start Extracted material
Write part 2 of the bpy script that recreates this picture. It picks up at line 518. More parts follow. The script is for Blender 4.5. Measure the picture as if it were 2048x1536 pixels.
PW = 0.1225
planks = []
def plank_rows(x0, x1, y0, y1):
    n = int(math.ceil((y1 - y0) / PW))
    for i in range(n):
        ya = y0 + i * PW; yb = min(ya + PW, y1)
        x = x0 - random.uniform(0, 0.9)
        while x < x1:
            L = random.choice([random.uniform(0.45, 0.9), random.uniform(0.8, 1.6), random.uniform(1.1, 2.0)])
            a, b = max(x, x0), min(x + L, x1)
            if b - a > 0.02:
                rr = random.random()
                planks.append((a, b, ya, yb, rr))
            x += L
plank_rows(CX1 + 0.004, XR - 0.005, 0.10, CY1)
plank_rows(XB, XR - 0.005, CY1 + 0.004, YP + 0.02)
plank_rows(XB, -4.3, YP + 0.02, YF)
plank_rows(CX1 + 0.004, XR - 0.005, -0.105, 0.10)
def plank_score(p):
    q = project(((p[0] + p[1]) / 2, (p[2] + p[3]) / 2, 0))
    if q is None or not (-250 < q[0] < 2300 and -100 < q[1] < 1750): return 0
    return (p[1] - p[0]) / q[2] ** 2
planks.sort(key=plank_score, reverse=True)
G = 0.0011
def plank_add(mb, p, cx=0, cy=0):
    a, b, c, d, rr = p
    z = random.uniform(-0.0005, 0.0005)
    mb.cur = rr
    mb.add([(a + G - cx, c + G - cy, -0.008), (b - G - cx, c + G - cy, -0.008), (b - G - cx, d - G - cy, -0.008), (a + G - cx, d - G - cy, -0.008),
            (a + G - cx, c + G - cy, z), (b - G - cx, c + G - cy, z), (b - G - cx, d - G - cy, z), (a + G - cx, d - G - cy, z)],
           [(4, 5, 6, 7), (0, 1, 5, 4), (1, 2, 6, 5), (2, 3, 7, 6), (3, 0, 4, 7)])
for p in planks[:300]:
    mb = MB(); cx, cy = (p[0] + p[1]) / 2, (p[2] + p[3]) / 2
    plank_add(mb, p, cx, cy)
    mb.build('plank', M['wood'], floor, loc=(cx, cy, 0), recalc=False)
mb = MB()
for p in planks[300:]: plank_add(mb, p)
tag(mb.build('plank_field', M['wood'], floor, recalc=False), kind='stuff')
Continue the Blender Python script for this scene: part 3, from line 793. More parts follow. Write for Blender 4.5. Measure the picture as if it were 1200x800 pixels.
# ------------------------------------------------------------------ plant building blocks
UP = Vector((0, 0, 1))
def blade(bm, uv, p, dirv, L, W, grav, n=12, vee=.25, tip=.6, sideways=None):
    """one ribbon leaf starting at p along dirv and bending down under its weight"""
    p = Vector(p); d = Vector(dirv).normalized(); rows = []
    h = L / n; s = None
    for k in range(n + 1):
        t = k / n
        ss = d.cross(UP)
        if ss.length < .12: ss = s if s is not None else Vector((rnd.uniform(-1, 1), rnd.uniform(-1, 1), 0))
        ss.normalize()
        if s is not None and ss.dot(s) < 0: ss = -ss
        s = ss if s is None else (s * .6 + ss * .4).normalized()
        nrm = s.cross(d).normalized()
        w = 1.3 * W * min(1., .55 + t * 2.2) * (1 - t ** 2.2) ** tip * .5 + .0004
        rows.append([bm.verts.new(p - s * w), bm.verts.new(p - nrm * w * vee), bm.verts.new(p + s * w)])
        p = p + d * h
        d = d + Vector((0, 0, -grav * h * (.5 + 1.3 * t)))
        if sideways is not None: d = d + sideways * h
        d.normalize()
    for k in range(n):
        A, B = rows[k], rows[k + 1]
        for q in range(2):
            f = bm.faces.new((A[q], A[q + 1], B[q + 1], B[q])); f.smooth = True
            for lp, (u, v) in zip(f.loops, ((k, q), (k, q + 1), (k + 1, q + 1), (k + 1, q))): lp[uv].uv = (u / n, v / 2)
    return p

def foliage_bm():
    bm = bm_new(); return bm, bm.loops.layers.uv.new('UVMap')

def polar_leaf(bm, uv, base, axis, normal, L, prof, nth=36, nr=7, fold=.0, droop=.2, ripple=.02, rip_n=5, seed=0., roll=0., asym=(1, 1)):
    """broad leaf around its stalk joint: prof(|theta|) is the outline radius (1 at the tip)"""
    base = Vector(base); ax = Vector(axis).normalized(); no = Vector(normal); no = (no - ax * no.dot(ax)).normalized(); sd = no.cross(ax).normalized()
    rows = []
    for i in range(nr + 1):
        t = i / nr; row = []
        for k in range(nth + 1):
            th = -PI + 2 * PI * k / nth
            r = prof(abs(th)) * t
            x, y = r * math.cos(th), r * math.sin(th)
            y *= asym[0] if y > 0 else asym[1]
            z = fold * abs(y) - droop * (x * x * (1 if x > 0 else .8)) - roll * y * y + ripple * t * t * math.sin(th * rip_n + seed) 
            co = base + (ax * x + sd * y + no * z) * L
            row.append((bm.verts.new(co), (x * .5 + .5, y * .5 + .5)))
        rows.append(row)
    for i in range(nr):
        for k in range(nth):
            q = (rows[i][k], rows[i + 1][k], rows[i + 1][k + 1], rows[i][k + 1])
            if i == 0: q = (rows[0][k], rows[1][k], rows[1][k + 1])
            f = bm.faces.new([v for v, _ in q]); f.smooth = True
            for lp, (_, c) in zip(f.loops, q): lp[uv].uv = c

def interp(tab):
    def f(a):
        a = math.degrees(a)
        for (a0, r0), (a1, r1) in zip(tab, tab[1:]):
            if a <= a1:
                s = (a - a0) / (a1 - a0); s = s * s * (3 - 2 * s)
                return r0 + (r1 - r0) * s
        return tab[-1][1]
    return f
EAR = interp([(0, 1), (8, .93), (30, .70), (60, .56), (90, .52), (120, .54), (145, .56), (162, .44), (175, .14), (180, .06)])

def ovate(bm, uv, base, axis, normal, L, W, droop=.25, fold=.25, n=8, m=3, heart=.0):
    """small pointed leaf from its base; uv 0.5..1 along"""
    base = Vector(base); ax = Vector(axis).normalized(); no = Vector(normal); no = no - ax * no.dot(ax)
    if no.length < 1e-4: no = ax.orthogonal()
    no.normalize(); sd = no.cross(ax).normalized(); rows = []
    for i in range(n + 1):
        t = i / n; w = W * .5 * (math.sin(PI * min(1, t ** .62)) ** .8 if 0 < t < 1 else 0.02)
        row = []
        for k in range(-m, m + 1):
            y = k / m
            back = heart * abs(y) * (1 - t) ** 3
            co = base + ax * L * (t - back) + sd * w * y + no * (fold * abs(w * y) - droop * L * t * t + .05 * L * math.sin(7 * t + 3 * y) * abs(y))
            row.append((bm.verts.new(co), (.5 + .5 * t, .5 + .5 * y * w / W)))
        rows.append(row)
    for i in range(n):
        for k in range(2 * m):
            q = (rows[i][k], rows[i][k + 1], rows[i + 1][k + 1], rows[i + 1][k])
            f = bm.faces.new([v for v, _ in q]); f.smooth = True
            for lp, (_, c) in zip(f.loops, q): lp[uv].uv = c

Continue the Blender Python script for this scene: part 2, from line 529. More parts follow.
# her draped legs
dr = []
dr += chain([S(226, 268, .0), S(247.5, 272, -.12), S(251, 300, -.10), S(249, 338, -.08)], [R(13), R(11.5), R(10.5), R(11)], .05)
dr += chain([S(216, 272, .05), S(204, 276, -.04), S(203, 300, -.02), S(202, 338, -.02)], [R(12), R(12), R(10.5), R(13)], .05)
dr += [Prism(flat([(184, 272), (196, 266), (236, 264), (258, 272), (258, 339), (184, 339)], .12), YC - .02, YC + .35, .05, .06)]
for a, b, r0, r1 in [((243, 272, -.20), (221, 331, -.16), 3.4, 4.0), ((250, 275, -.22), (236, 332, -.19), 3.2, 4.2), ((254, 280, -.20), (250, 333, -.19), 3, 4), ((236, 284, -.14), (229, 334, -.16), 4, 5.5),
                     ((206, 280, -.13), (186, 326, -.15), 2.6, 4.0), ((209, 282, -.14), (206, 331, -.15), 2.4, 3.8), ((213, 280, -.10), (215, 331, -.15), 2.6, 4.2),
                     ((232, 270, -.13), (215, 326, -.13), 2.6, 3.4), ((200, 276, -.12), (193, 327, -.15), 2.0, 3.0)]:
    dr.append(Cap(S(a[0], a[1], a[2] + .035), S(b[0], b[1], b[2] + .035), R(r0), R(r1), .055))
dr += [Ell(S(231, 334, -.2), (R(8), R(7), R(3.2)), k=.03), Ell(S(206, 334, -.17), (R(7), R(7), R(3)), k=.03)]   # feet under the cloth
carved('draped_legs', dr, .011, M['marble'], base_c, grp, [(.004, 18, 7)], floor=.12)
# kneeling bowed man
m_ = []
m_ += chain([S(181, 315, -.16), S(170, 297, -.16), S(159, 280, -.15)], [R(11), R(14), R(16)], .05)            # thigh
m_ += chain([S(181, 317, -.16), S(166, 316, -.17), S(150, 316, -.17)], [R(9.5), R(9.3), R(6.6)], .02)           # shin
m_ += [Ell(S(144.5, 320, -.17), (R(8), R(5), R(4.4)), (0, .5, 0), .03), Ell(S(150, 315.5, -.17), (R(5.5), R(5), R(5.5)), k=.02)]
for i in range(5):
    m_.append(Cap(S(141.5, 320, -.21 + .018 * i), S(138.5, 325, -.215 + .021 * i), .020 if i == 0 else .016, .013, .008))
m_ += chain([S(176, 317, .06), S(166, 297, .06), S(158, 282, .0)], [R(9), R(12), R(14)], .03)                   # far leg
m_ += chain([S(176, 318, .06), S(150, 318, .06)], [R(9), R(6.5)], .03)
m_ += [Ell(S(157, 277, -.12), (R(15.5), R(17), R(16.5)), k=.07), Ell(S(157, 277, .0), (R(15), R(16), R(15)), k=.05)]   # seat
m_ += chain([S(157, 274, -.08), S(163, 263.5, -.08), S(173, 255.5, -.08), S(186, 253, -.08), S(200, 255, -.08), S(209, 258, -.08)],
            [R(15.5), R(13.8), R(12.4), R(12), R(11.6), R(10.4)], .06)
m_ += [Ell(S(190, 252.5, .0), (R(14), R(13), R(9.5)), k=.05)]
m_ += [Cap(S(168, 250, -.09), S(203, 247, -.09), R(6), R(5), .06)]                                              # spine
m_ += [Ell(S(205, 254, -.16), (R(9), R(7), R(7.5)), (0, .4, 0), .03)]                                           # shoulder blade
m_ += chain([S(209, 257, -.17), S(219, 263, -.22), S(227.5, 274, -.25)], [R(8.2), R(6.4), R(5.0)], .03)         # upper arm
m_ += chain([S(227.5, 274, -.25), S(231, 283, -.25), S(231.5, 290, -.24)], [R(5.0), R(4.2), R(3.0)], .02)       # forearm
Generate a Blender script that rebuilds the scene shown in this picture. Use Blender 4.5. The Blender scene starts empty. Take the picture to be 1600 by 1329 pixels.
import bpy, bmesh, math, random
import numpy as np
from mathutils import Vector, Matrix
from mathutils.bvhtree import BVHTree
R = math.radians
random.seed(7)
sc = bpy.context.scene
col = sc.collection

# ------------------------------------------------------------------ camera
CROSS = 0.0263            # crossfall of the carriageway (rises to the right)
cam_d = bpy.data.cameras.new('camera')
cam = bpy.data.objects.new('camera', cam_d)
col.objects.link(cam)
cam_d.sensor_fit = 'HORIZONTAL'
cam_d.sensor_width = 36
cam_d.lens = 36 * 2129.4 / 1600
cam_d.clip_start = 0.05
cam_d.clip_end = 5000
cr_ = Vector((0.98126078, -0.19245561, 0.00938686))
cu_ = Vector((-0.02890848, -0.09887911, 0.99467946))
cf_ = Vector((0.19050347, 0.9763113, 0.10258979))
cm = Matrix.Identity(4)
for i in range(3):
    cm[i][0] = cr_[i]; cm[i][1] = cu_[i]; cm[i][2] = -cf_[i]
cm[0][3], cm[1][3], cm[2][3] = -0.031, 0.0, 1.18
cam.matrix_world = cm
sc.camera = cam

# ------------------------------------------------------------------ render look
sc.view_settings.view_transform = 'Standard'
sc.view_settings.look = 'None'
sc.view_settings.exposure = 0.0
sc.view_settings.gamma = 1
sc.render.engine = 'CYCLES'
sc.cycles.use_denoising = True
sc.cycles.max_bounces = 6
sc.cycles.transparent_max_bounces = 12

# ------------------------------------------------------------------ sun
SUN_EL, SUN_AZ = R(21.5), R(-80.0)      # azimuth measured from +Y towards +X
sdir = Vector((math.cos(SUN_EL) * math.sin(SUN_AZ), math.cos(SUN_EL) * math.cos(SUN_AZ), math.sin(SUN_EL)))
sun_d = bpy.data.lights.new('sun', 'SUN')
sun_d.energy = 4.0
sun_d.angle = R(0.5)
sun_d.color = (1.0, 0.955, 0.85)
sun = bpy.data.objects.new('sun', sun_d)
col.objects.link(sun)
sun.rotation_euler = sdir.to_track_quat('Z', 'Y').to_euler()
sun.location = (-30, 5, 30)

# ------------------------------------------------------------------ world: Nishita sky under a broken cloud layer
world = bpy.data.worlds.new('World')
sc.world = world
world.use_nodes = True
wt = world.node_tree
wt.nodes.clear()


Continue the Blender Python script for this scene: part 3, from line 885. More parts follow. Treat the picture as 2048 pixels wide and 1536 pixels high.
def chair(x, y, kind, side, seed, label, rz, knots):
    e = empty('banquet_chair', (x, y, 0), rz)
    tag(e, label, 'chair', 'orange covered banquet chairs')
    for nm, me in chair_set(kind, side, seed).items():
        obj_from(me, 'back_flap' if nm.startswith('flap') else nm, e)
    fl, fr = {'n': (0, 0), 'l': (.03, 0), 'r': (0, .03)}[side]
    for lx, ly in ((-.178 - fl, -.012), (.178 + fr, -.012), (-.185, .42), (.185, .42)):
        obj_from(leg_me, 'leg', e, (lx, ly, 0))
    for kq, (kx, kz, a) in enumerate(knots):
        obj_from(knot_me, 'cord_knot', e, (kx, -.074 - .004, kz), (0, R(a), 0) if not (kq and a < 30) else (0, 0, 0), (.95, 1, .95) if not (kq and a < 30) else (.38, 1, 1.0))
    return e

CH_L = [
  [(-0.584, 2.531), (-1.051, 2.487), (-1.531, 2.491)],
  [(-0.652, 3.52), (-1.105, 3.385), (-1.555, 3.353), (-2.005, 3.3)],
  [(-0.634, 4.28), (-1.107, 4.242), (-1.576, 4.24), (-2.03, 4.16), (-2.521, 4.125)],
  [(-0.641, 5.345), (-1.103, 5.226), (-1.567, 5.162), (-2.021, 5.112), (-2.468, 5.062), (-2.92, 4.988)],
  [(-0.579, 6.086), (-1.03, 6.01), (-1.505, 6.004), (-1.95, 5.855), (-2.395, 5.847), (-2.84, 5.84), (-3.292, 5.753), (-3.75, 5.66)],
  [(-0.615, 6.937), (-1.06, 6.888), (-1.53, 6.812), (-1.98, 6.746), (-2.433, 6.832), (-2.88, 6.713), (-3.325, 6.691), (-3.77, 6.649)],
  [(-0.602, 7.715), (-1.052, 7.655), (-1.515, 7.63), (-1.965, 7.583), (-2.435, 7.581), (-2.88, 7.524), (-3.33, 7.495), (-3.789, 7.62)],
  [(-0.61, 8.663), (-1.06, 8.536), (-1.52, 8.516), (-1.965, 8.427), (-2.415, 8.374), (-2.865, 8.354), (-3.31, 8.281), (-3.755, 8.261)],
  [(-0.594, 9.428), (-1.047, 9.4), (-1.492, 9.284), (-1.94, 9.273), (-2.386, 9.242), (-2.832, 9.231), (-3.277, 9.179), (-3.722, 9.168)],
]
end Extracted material
Using the entries above, return exactly the lines from the line with "were 1200x800 pixels." to the line with "bm = bm_new();", counting both of those lines.

Continue the Blender Python script for this scene: part 3, from line 793. More parts follow. Write for Blender 4.5. Measure the picture as if it were 1200x800 pixels.
# ------------------------------------------------------------------ plant building blocks
UP = Vector((0, 0, 1))
def blade(bm, uv, p, dirv, L, W, grav, n=12, vee=.25, tip=.6, sideways=None):
    """one ribbon leaf starting at p along dirv and bending down under its weight"""
    p = Vector(p); d = Vector(dirv).normalized(); rows = []
    h = L / n; s = None
    for k in range(n + 1):
        t = k / n
        ss = d.cross(UP)
        if ss.length < .12: ss = s if s is not None else Vector((rnd.uniform(-1, 1), rnd.uniform(-1, 1), 0))
        ss.normalize()
        if s is not None and ss.dot(s) < 0: ss = -ss
        s = ss if s is None else (s * .6 + ss * .4).normalized()
        nrm = s.cross(d).normalized()
        w = 1.3 * W * min(1., .55 + t * 2.2) * (1 - t ** 2.2) ** tip * .5 + .0004
        rows.append([bm.verts.new(p - s * w), bm.verts.new(p - nrm * w * vee), bm.verts.new(p + s * w)])
        p = p + d * h
        d = d + Vector((0, 0, -grav * h * (.5 + 1.3 * t)))
        if sideways is not None: d = d + sideways * h
        d.normalize()
    for k in range(n):
        A, B = rows[k], rows[k + 1]
        for q in range(2):
            f = bm.faces.new((A[q], A[q + 1], B[q + 1], B[q])); f.smooth = True
            for lp, (u, v) in zip(f.loops, ((k, q), (k, q + 1), (k + 1, q + 1), (k + 1, q))): lp[uv].uv = (u / n, v / 2)
    return p

def foliage_bm():
    bm = bm_new(); return bm, bm.loops.layers.uv.new('UVMap')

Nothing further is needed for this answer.